Dans le contexte médiéval caractérisé par un fonctionnement institutionnel encore fragile, la dynastie est traditionnellement perçue comme l’élément pourvoyeur de continuité et de stabilité, dans un schéma articulé sur les deux corps du roi où la dynastie figurerait le corps mystique éternel. Dans une perspective inversée, nous passerons au crible cette idée reçue, diffusée dès le Moyen Âge, pour redonner toute leur place aux autres acteurs dans l’institutionnalisation des instances étatiques et des pratiques politiques.
Nous nous demanderons quels étaient les facteurs réellement constitutifs de cohésion politique et accorderons une attention particulière aux communautés en place, et donc à la participation politique, en nous interrogeant sur les structures et instances de la représentation (formes / désignation / fonctionnement). Cela nous amènera à poser parallèlement les questions des échelles, et de prendre en compte l’action de tous les organes qui permettaient une certaine représentation, ainsi que de la répartition des compétences (collège des grands-électeurs / diètes d’Empire / assemblées locales / tribunaux royaux). La catégorie des collaborateurs du souverain (composition de la cour, chancellerie, entourage proche) et de la délégation du pouvoir sera abordée dans une perspective « from below », posant la question du recrutement local, pour mettre en lumière l’autonomie et le fonctionnement d’un réseau dont l’existence est souvent attestée avant l’installation de la dynastie (noblesse locale, traditions urbaines, etc.). Il sera intéressant de réfléchir dans ce contexte au marquage des différents groupes/sphères et à l’impact de la fidélité envers la dynastie.
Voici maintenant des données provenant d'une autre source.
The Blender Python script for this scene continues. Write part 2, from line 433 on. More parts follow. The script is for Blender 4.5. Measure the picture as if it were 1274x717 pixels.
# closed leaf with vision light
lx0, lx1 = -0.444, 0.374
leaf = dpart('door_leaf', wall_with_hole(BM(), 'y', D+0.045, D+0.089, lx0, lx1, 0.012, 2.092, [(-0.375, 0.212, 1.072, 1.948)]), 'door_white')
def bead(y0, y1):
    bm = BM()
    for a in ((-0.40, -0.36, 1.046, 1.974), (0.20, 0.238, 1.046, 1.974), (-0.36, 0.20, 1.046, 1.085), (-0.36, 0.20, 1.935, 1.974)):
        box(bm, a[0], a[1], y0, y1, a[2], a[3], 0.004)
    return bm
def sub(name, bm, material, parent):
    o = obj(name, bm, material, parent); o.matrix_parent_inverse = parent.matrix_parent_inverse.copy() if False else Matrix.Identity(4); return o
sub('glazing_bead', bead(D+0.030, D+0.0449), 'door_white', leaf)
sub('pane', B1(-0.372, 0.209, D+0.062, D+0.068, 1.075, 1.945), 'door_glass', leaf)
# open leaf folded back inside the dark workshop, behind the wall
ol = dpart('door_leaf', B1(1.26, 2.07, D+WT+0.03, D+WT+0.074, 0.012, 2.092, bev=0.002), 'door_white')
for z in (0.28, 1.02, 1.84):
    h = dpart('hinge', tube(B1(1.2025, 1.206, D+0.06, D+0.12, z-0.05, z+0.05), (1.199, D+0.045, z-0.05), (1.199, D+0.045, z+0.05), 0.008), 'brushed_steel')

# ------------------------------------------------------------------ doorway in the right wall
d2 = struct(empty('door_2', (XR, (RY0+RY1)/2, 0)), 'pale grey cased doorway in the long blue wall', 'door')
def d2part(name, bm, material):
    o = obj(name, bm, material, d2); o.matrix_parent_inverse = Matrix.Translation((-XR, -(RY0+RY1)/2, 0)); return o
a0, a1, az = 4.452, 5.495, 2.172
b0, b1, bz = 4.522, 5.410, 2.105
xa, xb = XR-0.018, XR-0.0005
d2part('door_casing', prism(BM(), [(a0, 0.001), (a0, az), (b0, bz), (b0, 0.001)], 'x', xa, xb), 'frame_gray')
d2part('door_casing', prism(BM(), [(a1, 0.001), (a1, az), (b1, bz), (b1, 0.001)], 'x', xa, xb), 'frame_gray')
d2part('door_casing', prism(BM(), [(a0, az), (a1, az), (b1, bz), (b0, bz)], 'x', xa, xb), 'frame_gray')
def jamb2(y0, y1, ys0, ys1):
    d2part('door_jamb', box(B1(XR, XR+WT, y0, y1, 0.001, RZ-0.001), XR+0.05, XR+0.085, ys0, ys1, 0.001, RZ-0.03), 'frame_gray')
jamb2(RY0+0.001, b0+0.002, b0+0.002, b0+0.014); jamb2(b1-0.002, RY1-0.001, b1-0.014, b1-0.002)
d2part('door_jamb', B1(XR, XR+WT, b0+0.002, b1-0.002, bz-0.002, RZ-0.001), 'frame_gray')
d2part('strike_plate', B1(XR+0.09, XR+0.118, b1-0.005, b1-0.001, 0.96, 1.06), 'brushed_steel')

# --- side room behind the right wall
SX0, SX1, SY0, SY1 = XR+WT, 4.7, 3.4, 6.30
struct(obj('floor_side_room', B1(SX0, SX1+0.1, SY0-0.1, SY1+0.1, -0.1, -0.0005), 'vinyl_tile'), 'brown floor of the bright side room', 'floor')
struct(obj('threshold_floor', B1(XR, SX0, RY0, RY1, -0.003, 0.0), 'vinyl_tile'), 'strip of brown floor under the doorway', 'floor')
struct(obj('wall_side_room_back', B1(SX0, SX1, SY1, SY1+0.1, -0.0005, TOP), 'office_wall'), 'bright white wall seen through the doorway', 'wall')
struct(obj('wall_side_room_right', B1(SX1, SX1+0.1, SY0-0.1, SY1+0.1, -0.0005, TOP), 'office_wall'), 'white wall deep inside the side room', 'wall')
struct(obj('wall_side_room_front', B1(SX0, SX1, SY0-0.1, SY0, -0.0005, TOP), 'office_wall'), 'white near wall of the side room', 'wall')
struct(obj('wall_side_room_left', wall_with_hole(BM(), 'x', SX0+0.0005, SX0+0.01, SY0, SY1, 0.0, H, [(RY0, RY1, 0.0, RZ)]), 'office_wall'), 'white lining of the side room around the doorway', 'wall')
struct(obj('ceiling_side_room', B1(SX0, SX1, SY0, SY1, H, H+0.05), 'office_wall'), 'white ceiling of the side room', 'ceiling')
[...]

Nos efforts porteront alors sur les modalités de la prise de décision. Pour ce faire, nous évaluerons la professionnalisation des personnels, la bureaucratisation des instances/organes, le degré de différenciation entre eux et leurs compétences/responsabilités respectives (plus politiques, administratifs).  Il faudra alors accorder une attention au rôle du souverain dans ce processus (consultatif, décisif, superflu). Le but sera d’en tirer un ensemble de constellations sur la base de l’équilibre des rapports de force / du contexte / de la décision prise, qui servira à dresser une typologie de la prise de décision.

Pour finir, il ne faudra pas perdre de vue que cet espace social est avant tout un espace de concurrence entre les différents groupes sociaux et politiques, comme au sein de ces groupes eux-mêmes, et de mettre au jour les stratégies, entre autres, d’ascension et de reproduction sociales. Le souverain devra être considéré comme un acteur parmi d’autres et à la fois comme un personnage spécial, au capital symbolique important, dont le soutien était aussi un facteur décisif. De ce fait il ne faudra pas oublier la prise de parole hors des institutions traditionnelles dans le cadre du rôle croissant de l’opinion dans les stratégies de justifications et de communication (rôle de l’écrit, de la littérature, de la rumeur) qui valait autant à l’intérieur du groupe qu’à l’extérieur dans un souci de reconnaissance essentiel à la compréhension du pouvoir et de son partage. Cela nous amènera à mesurer l’intégration de la population dans le projet politique et l’existence plus ou moins avancée d’un espace public.